The highest-order methods in sdepack, using four stages for maximum accuracy.

The general update formula is:

\[ X_{k+1} = X_1 + A_{51}K_1 + A_{52}K_2 + A_{53}K_3 + A_{54}K_4. \]

The time-invariant and time-variant variants use different Kasdin coefficient sets, optimized for their respective problem classes. See the API Reference for the complete coefficient tables.

8) Convergence and accuracy considerations

Strong vs. weak convergence

When assessing the quality of a numerical SDE solver, two notions of convergence are distinguished:

  • Strong convergence — accuracy of individual sample paths. A method has strong order \(\gamma\) if: $\(E[|X_T - Y_N|] \le C \cdot (\Delta t)^\gamma.\)$

  • Weak convergence — accuracy of statistical quantities (expectations). A method has weak order \(\gamma\) if for all sufficiently smooth \(g\): $\(|E[g(X_T)] - E[g(Y_N)]| \le C \cdot (\Delta t)^\gamma.\)$

Weak convergence is often sufficient for Monte Carlo applications (computing expectations, pricing derivatives), while strong convergence matters when tracking individual trajectories or coupling paths.

Relationship between solvers and order

The Kasdin Runge-Kutta schemes in sdepack are designed to achieve higher weak-order convergence. The Euler-Maruyama method (RK1) achieves weak order 1 and strong order ½. Higher-order stochastic RK methods generally improve the accuracy-per-step, allowing larger step sizes for the same error tolerance.

Step size guidance

Unlike deterministic ODEs, halving the step \(H\) in an SDE solver only reduces the strong error by a factor of \(\sqrt{2}\) (for Euler-Maruyama). Higher-order methods like RK4 benefit more from step refinement.

9) Random number generation

The solvers use a self-contained random number generation pipeline with two components:

Park-Miller LCG

A multiplicative linear congruential generator (LCG) based on the Park-Miller "minimal standard" PRNG:

\[ \mathrm{seed}_{n+1} = 16807\,\mathrm{seed}_n \bmod (2^{31}-1), \]

returning:

\[ u_n = \frac{\mathrm{seed}_n}{2^{31}-1} \in (0,1). \]
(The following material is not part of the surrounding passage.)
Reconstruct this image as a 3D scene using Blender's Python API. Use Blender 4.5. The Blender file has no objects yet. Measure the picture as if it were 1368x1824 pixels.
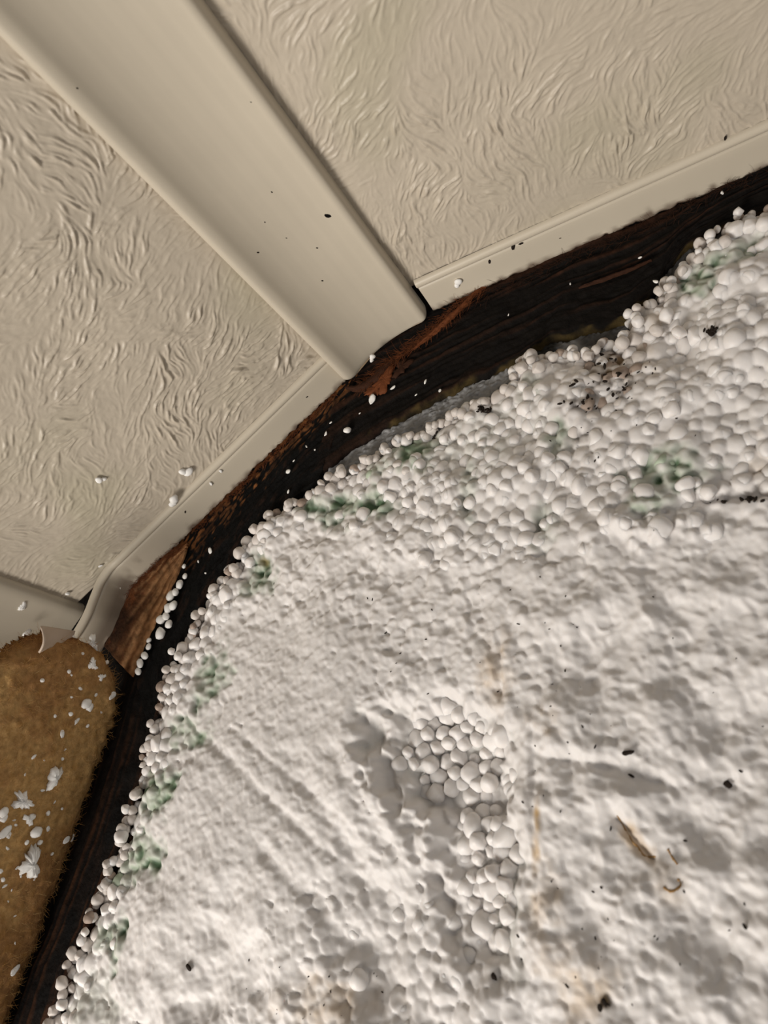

Schrage's method is used to compute the modular arithmetic without intermediate overflow on 32-bit integers. The modulus \(2^{31}-1 = 2\,147\,483\,647\) is a Mersenne prime, ensuring the generator has maximal period \(2^{31}-2\).

Box-Muller transform

Converts pairs of uniform variates into standard normal variates using the Box-Muller transform:

\[ v_1 = \sqrt{-2\ln u_1}\cos(2\pi u_2),\qquad v_2 = \sqrt{-2\ln u_1}\sin(2\pi u_2), \]

where \(u_1, u_2 \sim \mathrm{Uniform}(0,1)\). One value is returned immediately, and the other is cached for the next call, amortizing the cost of the transcendental functions.

Why a built-in RNG?

The use of a self-contained, deterministic PRNG (rather than the system or NumPy RNG) ensures exact bitwise reproducibility of trajectories given the same seed — regardless of platform, Python version, or NumPy version. This is critical for regression testing and for comparing solver outputs across different configurations.